A question on truth …

Here’s a question that I receive quite often …

Dear Brian-
We met briefly the other night when you were … in Glasgow, Scotland. It was great to finally get to hear you in person…
Just a quick question that I wanted to ask you but didn’t get a chance to at the Q & A session after you spoke:
With the postmodern culture and shift in ideas becoming more and more widespread, we see an increase in popularity of the ideas of moral relativity and relative truth/ relativism. Alongside of this, we can see a growing trend in the belief that words have no meaning in themselves, it is just our cultural upbringing and connotations that give meaning to our words. How do we as followers of Jesus respond to the current cultural trends and yet still communicate the truth of the gospel to people? Is it just in our actions or what can we verbally communicate to people in this day and age?
Thanks so much for your time and I understand that you are busy and may not immediately get back to me.

Reply below the jump …

I’ve written quite a bit about this question in a few of my books – A New Kind of Christian would be a good start, and also the beginning of Everything Must Change.
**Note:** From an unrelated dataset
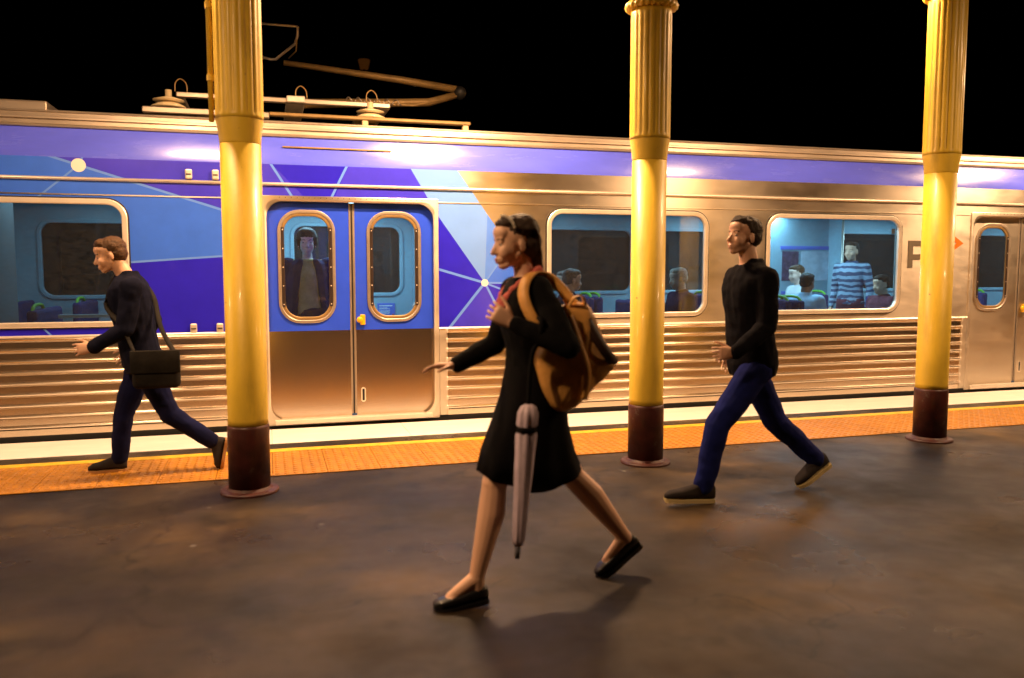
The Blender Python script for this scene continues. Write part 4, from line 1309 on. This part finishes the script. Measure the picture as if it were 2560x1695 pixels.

And the book I’m writing right now (title TBA) will deal with this in a lot more depth.
What strikes me in reading your question is that the conception of truth you’re assuming is right out of Plato. Obviously, Plato is brilliant and incredibly important in the history of human thought – and Christian theology, but I think it’s a mistake to assume that the Platonic view is the only Christian view. Interestingly, though, it is the only view that many Christians hold, and they consider a non-Platonic approach to truth to be unorthodox.
Platonic thought posits that there are eternal “essences” – ideal, absolute, changeless, conceptual realities – and that our words correspond with these eternal, absolute, unchanging, conceptual essences. In Greek philosophy, this view was held in tension with Aristotle’s contrasting vision – that reality is dynamic and changing, and that we do our best to put words on that reality. For Aristotle, the weight of reality lies with the stuff and happenings of life, rather than the words we put on the “data.”
In Christian history, you can see the pendulum swing toward Plato and back toward Aristotle. For example, Thomas Aquinas, the great medieval theologian, in some ways was using Aristotle (newly rediscovered through book exchanges with Muslims in Spain) to correct a Platonic “fever.” But I think there’s a lot more “Platonic fever” alive in Western Christianity today than many people realize, so we probably need another dose of Aquinas (and Aristotle).
So … one way to paraphrase your question (admitting many levels of simplification) would be to say, “How can we communicate the Platonic truth to Aristotelian people?” And my response would be, “I think one of the things we need to question is our pre-critical (i.e. unquestioned and assumed) commitment to a Platonic idea of truth.”
Now that probably makes little or no sense unless you have a little philosophical background, so on a practical level, I’d encourage you to read a short book I wrote about evangelism called “More Ready Than You Realize.” It explores a way of sharing our faith that integrates word and deed, explanation and example. A lot of people have told me the book has really helped them. Thanks again for your question!